Geleia Pimenta Biquinho, de Bento Rodrigues
A “Geleia de Pimenta Biquinho”, produto emblemático feito com pimenta biquinho, é um símbolo cultural fruto do trabalho da Associação de Hortifrutigranjeiros (AHOBERO) de Bento Rodrigues, distrito de Mariana (MG). A geleia tornou-se o carro-chefe da associação em 2006, quando as produtoras, em parceria com a EMATER, começaram a testar receitas para aproveitar o excedente da pimenta biquinho em conserva. O resultado foi a criação da famosa geleia, que conquistou o paladar de muitos e se tornou um ícone da região.
Em 2015, o rompimento da barragem de Fundão devastou Bento Rodrigues, interrompendo a produção da geleia. No entanto, já em março de 2016, as mulheres responsáveis pela produção retomaram as atividades em uma cozinha no Bairro Colina, em Mariana. O retorno foi possível graças ao estoque de pimenta biquinho e aos equipamentos salvos da antiga fábrica, que não foi atingida pela lama. Desde então, a AHOBERO tem se mantido como um símbolo de resistência e preservação da cultura local.
Com o selo de Indicação Geográfica (IG), a expectativa é que a associação ganhe ainda mais força, estruturando o desenvolvimento comercial e ampliando o acesso ao mercado: “Tem que vender, né? O objetivo maior é acessar mercado, tanto para obter lucro, mas também para contar a história da associação, do território, do Brasil e, por que não, para o mundo”, destacou Tâmara Esteves, uma das produtoras da Geléia.
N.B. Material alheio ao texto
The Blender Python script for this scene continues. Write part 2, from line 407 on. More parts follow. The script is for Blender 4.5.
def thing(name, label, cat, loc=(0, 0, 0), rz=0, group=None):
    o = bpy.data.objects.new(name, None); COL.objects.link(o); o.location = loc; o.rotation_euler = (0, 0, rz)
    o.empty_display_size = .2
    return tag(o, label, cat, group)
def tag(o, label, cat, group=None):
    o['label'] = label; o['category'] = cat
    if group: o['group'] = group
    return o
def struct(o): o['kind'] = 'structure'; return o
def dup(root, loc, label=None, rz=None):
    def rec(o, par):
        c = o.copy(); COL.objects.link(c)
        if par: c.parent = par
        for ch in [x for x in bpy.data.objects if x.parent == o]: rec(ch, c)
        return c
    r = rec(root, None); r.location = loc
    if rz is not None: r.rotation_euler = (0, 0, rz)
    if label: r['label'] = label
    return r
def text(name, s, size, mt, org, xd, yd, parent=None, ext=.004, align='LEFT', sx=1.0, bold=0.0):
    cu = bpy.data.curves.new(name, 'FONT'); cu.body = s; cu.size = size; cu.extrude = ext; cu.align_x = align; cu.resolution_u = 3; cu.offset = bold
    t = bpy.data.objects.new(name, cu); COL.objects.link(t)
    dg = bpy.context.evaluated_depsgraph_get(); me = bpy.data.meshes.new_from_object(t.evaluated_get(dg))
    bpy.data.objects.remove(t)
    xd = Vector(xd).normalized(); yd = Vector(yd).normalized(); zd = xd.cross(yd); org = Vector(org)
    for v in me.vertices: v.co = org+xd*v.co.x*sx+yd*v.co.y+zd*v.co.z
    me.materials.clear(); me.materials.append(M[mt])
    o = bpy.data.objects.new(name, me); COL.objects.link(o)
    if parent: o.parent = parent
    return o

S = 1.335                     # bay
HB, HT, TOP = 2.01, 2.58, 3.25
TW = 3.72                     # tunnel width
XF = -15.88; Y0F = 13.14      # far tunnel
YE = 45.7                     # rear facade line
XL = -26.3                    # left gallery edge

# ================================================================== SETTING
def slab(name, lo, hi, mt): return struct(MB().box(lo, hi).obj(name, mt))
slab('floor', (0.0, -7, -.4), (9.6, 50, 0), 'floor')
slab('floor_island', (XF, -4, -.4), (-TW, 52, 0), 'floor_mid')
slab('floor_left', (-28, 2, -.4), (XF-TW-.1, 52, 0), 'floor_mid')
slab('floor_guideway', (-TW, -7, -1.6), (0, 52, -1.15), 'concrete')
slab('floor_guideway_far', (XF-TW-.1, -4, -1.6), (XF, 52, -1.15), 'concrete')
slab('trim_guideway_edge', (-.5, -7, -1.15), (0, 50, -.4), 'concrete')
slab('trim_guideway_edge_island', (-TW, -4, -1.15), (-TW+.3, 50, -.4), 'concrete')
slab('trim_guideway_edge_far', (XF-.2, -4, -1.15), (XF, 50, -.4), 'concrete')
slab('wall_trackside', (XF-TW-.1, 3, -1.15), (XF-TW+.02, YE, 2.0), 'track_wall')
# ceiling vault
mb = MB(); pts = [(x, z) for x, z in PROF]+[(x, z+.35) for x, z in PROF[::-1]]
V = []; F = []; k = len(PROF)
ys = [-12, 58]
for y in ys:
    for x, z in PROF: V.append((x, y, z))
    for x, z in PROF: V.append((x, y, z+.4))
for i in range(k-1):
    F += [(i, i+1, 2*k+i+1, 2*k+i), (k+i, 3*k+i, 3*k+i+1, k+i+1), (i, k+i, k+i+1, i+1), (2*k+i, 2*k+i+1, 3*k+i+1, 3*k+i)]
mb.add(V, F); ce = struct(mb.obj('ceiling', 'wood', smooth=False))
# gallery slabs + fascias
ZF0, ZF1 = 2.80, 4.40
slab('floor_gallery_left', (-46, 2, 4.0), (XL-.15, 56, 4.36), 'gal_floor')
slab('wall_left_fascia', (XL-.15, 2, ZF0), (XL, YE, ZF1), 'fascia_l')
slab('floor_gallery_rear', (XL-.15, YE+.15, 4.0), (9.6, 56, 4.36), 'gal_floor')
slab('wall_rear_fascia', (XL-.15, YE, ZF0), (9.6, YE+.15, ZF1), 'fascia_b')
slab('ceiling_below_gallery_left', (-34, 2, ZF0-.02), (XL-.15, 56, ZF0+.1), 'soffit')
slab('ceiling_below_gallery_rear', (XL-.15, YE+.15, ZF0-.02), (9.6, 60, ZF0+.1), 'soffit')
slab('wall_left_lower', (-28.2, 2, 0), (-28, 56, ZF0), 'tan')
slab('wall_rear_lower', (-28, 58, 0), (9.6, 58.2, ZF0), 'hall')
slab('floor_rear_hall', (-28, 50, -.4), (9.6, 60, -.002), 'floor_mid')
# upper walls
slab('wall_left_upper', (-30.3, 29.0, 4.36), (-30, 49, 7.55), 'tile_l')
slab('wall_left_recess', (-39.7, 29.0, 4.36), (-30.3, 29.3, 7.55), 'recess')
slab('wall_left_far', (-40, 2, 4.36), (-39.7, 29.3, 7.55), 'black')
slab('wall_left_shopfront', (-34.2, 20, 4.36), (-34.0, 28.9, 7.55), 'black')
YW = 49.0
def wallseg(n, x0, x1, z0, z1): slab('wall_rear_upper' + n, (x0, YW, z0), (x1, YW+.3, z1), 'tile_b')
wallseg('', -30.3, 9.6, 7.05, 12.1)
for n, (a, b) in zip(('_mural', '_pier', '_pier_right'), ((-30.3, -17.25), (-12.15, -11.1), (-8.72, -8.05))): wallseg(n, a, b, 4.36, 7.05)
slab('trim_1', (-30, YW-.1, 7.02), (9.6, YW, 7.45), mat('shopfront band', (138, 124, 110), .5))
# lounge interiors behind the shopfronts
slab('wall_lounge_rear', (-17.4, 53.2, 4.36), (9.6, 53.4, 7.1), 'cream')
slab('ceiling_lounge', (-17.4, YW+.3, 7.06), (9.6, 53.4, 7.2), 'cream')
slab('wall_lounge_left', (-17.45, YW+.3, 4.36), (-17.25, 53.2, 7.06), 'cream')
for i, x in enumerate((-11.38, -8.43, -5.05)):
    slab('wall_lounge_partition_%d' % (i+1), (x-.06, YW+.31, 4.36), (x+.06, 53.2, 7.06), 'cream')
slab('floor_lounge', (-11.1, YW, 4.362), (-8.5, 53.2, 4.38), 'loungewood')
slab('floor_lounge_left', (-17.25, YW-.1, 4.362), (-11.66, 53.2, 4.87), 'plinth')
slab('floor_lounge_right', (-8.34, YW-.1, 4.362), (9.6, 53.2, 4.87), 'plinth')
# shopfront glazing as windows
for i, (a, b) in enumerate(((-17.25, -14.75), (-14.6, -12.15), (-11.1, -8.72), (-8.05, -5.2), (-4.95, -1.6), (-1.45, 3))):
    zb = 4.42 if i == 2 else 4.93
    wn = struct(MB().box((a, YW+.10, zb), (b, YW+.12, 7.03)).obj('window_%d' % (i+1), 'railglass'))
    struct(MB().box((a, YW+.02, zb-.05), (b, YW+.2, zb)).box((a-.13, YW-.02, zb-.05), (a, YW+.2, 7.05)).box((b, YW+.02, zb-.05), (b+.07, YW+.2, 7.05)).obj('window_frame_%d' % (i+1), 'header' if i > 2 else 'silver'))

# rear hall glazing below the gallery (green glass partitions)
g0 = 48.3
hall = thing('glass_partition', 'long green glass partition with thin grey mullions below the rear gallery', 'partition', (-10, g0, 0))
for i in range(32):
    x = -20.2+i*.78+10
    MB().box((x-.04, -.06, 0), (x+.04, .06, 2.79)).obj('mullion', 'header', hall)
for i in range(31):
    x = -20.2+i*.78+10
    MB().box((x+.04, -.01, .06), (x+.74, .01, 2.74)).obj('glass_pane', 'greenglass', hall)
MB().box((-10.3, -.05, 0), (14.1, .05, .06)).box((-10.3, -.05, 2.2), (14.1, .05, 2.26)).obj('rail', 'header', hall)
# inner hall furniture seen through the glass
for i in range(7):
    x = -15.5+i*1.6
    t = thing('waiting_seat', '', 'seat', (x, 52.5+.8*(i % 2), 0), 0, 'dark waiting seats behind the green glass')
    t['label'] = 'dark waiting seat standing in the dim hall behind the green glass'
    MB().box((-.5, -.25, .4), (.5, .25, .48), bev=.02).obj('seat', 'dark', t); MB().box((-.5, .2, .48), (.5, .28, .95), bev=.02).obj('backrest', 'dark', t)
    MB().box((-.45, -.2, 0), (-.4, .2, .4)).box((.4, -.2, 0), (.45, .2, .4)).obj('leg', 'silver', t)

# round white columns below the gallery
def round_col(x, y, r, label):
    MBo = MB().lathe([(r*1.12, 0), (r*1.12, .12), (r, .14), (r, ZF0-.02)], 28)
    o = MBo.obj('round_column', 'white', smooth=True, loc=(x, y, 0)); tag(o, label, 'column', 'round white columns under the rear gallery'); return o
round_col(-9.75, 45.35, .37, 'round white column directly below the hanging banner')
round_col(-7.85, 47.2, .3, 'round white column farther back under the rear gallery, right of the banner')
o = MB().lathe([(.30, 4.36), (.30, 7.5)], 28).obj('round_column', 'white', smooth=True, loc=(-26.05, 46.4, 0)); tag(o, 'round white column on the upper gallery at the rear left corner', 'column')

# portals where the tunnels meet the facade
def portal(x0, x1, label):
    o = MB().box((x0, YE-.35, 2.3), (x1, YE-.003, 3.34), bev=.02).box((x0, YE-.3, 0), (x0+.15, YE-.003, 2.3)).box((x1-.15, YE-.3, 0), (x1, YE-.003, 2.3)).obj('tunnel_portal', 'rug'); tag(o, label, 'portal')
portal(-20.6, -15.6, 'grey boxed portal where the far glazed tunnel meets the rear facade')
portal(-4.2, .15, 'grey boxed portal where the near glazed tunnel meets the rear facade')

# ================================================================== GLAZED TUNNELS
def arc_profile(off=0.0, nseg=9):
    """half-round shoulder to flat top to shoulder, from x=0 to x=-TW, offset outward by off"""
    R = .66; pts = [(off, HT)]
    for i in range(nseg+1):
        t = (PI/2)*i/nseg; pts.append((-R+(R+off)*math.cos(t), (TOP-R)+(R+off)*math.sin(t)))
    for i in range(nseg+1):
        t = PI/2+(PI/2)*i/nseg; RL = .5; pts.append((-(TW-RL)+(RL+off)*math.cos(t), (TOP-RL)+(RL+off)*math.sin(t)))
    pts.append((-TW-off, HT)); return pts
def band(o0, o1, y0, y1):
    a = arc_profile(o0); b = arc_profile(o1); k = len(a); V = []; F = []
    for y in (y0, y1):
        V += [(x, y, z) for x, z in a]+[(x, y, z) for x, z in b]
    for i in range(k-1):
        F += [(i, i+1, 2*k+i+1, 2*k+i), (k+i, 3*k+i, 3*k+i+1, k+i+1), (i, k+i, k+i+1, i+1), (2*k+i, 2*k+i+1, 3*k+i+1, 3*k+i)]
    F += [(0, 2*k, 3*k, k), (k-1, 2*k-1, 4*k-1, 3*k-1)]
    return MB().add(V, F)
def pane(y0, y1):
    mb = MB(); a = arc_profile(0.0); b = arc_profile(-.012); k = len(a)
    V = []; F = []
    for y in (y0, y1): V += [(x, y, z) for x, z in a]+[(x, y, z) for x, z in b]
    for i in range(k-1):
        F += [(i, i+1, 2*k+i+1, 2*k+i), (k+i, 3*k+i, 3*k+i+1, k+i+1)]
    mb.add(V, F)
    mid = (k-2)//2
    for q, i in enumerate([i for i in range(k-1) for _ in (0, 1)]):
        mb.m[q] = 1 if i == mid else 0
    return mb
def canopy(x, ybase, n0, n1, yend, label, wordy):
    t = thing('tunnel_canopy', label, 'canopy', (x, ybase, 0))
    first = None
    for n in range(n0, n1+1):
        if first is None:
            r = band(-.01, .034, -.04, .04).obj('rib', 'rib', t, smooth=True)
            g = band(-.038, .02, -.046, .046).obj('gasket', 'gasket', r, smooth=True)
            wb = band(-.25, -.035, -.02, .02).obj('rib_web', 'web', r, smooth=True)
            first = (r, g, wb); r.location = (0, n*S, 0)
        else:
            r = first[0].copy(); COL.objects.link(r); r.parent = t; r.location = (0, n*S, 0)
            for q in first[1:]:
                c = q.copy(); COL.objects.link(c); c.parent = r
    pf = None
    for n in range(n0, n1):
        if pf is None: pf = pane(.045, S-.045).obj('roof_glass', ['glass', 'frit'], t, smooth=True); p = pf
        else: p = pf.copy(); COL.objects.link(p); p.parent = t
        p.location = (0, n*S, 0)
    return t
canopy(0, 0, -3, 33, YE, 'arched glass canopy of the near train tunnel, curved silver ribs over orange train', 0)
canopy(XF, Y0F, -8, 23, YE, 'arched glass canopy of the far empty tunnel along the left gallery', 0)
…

Guilherme Louzada, diretor de relações institucionais da Samarco, ressalta que o trabalho com as IGs vai além do aspecto econômico. Ele também está ligado à autoestima da comunidade. “Quando falamos de IG, falamos de orgulho. Estamos mostrando para nós mesmos e para o mundo que nossas coisas são boas, têm valor e qualidade. Esse trabalho é voltado para isso: para que possamos ter orgulho do que produzimos”, explicou.
Tâmara também celebrou o movimento da IG como uma oportunidade de fortalecer a identidade cultural e econômica da região, além de promover a história de resistência e superação das comunidades. “A IG não faz apenas pelo produto, mas também é um meio para divulgar outros trabalhos locais e alcançar um desenvolvimento mais amplo”, explicou Tâmara.
O selo, lançado na noite desta quarta-feira, reforça a identidade patrimonial da produção de Bento Rodrigues e é fruto da busca da AHOBERO por parcerias com diversas instituições. A expectativa é que, com o reconhecimento, a região ganhe visibilidade e novas oportunidades, consolidando-se como um exemplo de desenvolvimento territorial sustentável e inclusivo: “A iniciativa conta com o apoio de diversos parceiros, fundamentais para o sucesso do projeto. “É graças a esses parceiros que o trabalho está se desenvolvendo tão bem. Mas nada disso adiantará se, daqui a algum tempo, não vermos resultados concretos, como produtores ganhando dinheiro, contratando mais pessoas, melhorando a qualidade dos produtos e atraindo turismo. Esse é o foco: resultados”, ressaltou o representante da Samarco.
A produção da Geleia
A receita da geleia, um patrimônio de Bento Rodrigues, é guardada a sete chaves pelas produtoras. Sabe-se, porém, que o processo começa com a limpeza de laranjas e limões, que são espremidos para extrair o suco. Em seguida, a pimenta biquinho é processada e misturada ao suco, ao açúcar e levada ao fogo por cerca de 50 minutos. Apesar de a fábrica da geleia ter sido poupada pelo rompimento da barragem, a plantação de pimenta biquinho foi totalmente soterrada pela lama. Hoje, a AHOBERO é um símbolo de resistência e manutenção da cultura e tradição de Bento Rodrigues, graças ao empenho em continuar a produção mesmo após a tragédia.